The firm’s warehouse stores market and reference data but not unstructured data. “Eagle has become the single, authoritative source for much of our global investment data —that’s where we are today,” Lane says. “The business groups have a lot more flexibility and the capability to move quicker on major business initiatives. Another benefit is that it insulates any downstream system from any changes to source data and data providers. It enables us to provide more timely and complete reporting globally.”
The firm has deployed the new data mart internally supported by Linux-based application servers and an Oracle database engine. The end users are supported by Microsoft Windows and virtualization software.
“We’ve automated the data feeds coming in and expanded the use of Eagle to include front- and back-office position feeds,” Lane says. “We’re bringing in a lot of security data, including 500 security attributes. One of our strategic decisions out of the gate was to load the data at the lowest level and in the purest form to maximize future reporting capabilities. So, people can get the data as they wish through the portal itself.”
The firm is enriching data via Eagle’s composite security build and the data mart, which is being used to aggregate data and for multi-currency conversions. “We can then report everything in the base currency of the fund and seven other currencies, which we need to gather for reporting,” Lane says. “We can also build the full issuer hierarchy, which is important for some exposure reporting capabilities, and have various derivation logic and calculations for business rules which are implemented via the data mart. The reporting is through the Eagle Portal.”
Data Ownership & the Next Steps
Ownership of the data by the internal business units was one of the key issues that emerged as the warehouse took hold. “We have 100 user accounts on the portal using it for various reasons via different operation centers in the U.S. and Europe,” Lane says. “It’s used across many business lines such as compliance, risk, investment management, investment control, sales and distribution. Pretty much every line of business is represented.”
It quickly became clear that the data owners needed to be clearly defined “so that you can go back to them to confirm questions and resolve issues regarding data quality,” Lane says. “You want to make sure data ownership is well defined in advance of implementation.

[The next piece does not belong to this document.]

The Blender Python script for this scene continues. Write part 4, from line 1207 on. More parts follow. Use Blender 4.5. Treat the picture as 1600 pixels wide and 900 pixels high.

You have to also make sure there’s discipline about the data quality and completeness controls, and that they are being put in place at the same time as the data integration work is being performed.”
The firm was able to build on that first major step and the goodwill that the firm’s business users have for the EDM project because it allows them to deliver key data to clients.
“There have been a number of initiatives, which have been implemented since then,” Lane says. “Within the U.S., there have been new money market regulations and we implemented that reporting on top of Eagle. We also automated our compliance reporting for Schedule 3d, f and g disclosure regulations on top of Eagle, building upon that initial core of functionality.”
The firm also implemented a Global Investment Performance Standards (GIPS) performance reporting module that replaced two internal systems—an internally developed system and third-party vendor product, Lane says.
“I guess the other key project is for AUM reporting capabilities,” Lane says. “We have to be able to report at various levels. For each entity, we can perform AUM reporting, sum up subscriptions, redemptions, net flows and so on up to the global level as well as by management company.”
The firm also needs the data warehouse system to perform a data integration for sales reporting and data feeds “down to fact sheets, and downstream feeds to various systems such as quant platforms and benchmark data,” Lane says. “Again, the key factor is to slice and dice the data with the reporting capabilities we have from the portal on top of the data mart.”